→ Task to carry out
Begin at the first line below and copy each line exactly, ending with the line where "SC.view_settings.exposure = 0.85" appears.

→ Available data

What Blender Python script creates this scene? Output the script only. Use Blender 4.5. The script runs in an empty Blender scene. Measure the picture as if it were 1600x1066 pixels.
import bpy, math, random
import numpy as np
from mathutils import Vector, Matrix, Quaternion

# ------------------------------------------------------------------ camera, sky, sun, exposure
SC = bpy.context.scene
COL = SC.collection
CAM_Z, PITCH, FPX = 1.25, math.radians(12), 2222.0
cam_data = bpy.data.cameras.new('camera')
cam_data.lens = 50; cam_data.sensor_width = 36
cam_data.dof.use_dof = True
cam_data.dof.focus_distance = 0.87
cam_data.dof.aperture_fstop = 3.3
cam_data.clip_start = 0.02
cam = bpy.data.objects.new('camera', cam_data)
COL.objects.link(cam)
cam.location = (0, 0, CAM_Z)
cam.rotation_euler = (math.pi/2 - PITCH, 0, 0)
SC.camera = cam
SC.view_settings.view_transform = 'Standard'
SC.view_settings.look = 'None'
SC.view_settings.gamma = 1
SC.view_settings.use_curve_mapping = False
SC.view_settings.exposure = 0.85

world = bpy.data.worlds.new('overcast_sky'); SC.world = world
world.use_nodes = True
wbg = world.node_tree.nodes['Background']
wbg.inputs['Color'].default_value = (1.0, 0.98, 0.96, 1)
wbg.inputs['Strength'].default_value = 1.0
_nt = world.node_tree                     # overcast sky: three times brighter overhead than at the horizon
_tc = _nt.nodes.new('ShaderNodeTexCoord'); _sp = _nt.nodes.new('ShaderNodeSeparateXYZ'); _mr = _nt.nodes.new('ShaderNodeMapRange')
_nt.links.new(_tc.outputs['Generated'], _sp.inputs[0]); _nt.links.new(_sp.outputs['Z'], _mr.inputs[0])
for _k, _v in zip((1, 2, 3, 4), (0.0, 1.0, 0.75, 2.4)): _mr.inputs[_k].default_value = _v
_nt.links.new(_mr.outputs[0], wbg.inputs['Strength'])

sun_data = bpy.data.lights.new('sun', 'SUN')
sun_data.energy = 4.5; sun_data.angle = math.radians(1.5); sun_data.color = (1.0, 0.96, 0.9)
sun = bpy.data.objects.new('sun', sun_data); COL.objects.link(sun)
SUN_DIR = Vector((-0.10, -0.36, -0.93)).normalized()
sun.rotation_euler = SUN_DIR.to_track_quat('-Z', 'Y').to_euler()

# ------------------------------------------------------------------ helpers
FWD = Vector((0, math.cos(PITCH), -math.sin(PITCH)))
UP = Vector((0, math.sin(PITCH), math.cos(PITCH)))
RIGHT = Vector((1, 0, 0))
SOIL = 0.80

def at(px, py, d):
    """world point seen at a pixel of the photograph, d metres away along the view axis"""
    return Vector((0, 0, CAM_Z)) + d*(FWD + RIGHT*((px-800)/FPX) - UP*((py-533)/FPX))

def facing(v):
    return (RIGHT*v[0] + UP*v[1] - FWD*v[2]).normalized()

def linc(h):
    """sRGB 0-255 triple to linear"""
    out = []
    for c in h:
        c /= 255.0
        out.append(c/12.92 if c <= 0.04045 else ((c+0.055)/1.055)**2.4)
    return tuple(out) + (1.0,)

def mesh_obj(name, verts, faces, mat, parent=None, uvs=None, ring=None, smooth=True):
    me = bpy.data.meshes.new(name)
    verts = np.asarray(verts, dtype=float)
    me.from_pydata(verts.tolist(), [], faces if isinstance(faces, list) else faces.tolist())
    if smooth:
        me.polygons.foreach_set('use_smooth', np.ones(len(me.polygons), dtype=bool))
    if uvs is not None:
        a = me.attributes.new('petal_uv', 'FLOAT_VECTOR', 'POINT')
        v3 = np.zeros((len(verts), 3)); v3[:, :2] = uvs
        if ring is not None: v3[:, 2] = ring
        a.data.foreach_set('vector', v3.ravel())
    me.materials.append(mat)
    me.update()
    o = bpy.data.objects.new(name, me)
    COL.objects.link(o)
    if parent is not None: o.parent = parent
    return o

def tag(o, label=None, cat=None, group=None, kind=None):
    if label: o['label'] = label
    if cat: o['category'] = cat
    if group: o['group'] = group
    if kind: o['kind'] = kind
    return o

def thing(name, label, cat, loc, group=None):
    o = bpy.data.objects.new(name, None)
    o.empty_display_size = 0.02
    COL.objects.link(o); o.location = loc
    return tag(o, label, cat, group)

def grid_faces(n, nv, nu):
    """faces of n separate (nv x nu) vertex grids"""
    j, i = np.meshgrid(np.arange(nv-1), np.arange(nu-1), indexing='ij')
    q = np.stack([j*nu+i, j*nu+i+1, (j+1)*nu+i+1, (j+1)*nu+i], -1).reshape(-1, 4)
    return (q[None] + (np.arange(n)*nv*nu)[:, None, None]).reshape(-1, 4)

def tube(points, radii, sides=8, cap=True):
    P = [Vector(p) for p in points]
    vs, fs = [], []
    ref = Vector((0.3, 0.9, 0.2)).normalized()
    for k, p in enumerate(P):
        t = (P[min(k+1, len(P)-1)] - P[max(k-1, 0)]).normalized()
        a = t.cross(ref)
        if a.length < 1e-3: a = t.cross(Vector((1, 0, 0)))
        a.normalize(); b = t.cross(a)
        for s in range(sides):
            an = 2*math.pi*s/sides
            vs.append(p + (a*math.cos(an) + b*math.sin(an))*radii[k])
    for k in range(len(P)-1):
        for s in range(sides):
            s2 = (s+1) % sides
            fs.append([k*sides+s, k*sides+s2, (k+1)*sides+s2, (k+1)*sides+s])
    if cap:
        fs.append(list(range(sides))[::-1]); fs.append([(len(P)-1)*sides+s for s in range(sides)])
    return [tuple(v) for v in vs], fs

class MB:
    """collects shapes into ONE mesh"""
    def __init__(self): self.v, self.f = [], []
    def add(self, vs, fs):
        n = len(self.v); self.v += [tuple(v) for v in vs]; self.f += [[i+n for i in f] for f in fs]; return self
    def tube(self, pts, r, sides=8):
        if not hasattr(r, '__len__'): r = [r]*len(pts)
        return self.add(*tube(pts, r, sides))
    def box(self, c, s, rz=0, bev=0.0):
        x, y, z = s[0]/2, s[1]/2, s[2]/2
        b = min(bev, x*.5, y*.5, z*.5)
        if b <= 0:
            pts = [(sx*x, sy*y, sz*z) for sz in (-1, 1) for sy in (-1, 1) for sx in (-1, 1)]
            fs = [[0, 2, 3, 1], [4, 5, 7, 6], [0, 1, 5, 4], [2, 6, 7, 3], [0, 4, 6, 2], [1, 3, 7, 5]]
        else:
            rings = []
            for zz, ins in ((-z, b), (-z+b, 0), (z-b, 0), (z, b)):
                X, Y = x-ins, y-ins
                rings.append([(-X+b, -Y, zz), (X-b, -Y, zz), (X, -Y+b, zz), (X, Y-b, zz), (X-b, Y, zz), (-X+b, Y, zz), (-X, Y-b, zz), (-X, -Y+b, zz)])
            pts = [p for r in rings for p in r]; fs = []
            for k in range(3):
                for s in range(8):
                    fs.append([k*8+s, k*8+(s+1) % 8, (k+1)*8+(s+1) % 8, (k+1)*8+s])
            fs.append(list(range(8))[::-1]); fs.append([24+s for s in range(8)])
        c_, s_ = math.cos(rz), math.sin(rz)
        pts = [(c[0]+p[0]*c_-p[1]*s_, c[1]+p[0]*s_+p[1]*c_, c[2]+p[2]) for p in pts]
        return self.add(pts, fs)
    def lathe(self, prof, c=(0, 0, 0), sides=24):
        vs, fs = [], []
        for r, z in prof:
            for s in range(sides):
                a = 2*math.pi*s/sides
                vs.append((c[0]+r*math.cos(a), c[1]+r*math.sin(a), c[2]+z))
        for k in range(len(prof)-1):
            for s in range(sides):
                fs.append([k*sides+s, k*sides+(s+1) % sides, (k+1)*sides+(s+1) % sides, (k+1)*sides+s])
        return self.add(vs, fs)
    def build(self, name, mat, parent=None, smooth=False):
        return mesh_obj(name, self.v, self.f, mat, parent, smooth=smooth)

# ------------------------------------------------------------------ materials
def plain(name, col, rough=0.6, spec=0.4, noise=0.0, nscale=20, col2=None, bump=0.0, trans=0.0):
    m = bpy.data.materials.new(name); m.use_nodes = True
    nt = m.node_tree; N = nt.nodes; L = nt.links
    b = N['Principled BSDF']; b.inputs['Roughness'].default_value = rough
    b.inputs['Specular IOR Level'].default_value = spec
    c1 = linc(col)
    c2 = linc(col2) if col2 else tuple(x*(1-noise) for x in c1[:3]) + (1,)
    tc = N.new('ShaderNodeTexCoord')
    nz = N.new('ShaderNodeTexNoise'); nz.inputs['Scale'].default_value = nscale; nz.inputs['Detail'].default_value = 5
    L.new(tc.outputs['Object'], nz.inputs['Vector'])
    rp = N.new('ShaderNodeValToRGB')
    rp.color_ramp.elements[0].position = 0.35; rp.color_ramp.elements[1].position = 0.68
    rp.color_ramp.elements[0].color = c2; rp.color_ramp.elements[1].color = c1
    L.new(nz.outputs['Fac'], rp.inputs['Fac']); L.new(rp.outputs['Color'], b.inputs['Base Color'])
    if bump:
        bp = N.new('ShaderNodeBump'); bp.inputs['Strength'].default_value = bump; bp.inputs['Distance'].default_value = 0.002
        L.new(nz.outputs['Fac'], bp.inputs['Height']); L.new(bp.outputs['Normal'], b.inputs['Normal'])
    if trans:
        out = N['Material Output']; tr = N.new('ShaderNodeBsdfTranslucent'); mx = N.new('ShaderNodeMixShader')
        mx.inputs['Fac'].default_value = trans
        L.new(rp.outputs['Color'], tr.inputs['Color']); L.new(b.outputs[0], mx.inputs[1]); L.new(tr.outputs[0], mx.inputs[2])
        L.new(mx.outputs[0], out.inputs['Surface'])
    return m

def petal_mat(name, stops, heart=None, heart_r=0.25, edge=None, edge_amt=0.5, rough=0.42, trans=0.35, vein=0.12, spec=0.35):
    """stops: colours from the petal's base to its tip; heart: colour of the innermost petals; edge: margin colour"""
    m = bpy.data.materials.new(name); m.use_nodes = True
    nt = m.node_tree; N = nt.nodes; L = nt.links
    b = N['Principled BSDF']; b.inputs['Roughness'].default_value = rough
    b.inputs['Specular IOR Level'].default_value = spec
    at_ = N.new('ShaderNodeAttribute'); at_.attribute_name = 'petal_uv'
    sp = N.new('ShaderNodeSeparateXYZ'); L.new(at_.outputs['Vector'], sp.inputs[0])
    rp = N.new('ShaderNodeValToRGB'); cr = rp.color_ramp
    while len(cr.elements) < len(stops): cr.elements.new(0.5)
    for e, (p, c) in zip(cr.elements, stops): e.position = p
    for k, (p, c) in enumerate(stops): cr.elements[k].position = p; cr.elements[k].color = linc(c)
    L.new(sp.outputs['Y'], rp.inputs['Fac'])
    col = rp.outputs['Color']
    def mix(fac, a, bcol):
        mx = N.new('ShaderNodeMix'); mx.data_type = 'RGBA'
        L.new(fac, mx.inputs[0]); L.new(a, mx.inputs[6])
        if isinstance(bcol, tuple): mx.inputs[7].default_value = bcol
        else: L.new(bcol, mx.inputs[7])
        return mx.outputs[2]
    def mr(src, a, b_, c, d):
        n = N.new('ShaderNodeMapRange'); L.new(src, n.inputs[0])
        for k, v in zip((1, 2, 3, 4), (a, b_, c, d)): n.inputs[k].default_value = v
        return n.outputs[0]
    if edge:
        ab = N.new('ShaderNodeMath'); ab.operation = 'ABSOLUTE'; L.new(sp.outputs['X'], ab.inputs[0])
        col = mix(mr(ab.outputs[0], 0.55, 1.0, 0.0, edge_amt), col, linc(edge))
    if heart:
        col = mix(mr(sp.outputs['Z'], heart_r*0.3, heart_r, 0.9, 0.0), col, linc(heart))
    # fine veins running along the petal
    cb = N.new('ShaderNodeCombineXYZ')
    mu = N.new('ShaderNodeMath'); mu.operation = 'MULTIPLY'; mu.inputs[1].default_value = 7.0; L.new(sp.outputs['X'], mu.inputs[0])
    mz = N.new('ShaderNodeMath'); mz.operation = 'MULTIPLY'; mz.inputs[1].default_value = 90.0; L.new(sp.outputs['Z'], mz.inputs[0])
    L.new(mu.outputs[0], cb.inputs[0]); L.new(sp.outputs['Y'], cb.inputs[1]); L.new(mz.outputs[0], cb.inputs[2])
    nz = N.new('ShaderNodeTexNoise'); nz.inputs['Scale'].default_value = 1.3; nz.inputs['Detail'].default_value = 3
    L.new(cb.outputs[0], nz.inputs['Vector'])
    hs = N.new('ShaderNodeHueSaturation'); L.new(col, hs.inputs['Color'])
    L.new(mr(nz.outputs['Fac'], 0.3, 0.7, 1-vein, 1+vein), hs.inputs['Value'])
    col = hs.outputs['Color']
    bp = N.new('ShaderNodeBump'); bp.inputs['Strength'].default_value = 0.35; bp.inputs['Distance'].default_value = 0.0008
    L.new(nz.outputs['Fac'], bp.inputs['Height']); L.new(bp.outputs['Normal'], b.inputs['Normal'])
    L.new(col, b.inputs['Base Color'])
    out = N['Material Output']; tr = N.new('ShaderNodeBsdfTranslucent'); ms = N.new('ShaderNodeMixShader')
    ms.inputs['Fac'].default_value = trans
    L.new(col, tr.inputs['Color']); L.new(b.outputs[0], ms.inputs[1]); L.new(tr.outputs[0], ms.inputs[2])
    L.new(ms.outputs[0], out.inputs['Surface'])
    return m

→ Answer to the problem
What Blender Python script creates this scene? Output the script only. Use Blender 4.5. The script runs in an empty Blender scene. Measure the picture as if it were 1600x1066 pixels.
import bpy, math, random
import numpy as np
from mathutils import Vector, Matrix, Quaternion

# ------------------------------------------------------------------ camera, sky, sun, exposure
SC = bpy.context.scene
COL = SC.collection
CAM_Z, PITCH, FPX = 1.25, math.radians(12), 2222.0
cam_data = bpy.data.cameras.new('camera')
cam_data.lens = 50; cam_data.sensor_width = 36
cam_data.dof.use_dof = True
cam_data.dof.focus_distance = 0.87
cam_data.dof.aperture_fstop = 3.3
cam_data.clip_start = 0.02
cam = bpy.data.objects.new('camera', cam_data)
COL.objects.link(cam)
cam.location = (0, 0, CAM_Z)
cam.rotation_euler = (math.pi/2 - PITCH, 0, 0)
SC.camera = cam
SC.view_settings.view_transform = 'Standard'
SC.view_settings.look = 'None'
SC.view_settings.gamma = 1
SC.view_settings.use_curve_mapping = False
SC.view_settings.exposure = 0.85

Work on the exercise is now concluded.